I've had my journal book idea for many years, but was never quite strong enough to read my journals for an extended period of time and actually select entries based on certain themes.  Now I've decided that I want one of the themes to be my desire to follow a spiritual path which began around the time I went to the Al-Anon support groups just about 20 years ago.  This is a theme that definitely pops up in most, if not all, of my existing journals.  Just possibly, I can create a collection of excerpts around this theme dividing them up into sections following the stages of my adult life and prefacing each section with an informative and reflective essay.  I have a curious feeling that I might be able to do this.  I've already got most of the material.  It's a matter of selecting and editing it down and organizing it, living with it for a while in its nakedness, dividing it up and writing up responses to each section.  So that is another serious project I want to work on this winter into spring.

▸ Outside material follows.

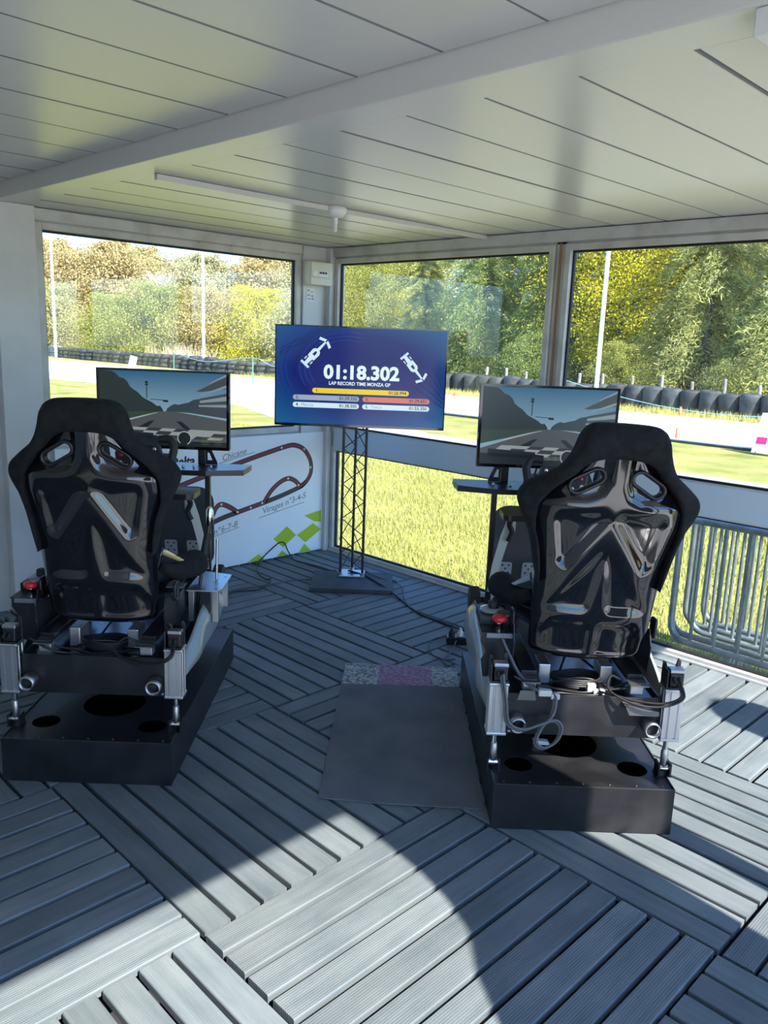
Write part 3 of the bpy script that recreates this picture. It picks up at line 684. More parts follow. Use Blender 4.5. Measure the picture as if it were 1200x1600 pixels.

This blog, of course, is important to me.  My music and my journal book are for now my private space where I can work, but this blog is for public viewing and public sharing.  It's an open journal of my process and progress over time.  It's where I keep in touch with my Buddhist practice and reflect upon what I've been learning.  It's where I can write about my mental illnesses and others mental illness discovering strategies along the way for how to cultivate more mental health in all of our lives.  It's a place where I can test out my commitment to being an honest and giving person.  I guess I'm hoping to set a good example here for maybe a few to follow, that it is a good thing to share your story in an open, honest way.  Some people, maybe many people, feel that openness is good with close friends and family or support groups, but that otherwise it is best not to admit to too much.  I've found, at least on this blog, that I need to share my perspective.  It's my way of contributing to the world around me.  It's all the more important to come across as thoughtful and articulate because I live with mental illness and I think communication is the main way to fight stigmatization.  I think stigma has more to do with ignorance than with a deep seated ill will towards the mentally ill and ignorance can be dispelled online in blogs, on message boards, at home, in school and even, for some, in the work place.  It all depends.  But the more of us can come out of our hiding places, even in small ways, well, that's the way to start to change the world view on what exactly it means to have a mental illness.

1 comment:

Karen May Sorensen said...

Hi Kate,

So happy for you that your Thanksgiving went well! It is especially encouraging that you are seeing some change in behavior and circumstance with friendship and socialization - all toward the positive. Do you think that the lowered med had anything to do with less social anxiety? I know you mentioned the presence of women, but do you think that peace of mind and the ability to come out of your shell might be also med related?

My best friend who has ongoing delusions is taking guitar lessons. She tells me that they are such a godsend, because they enable her to focus on something other than the "craziness" in her head. I think that friendship and activities can give you needed breaks from delusional thinking, letting you get outside of your own head. I think your Thanksgiving was proof that socialization is mentally healthy and healing. You too, like my friend, might want to think about guitar lessons. If you love the instrument, it can be really fun.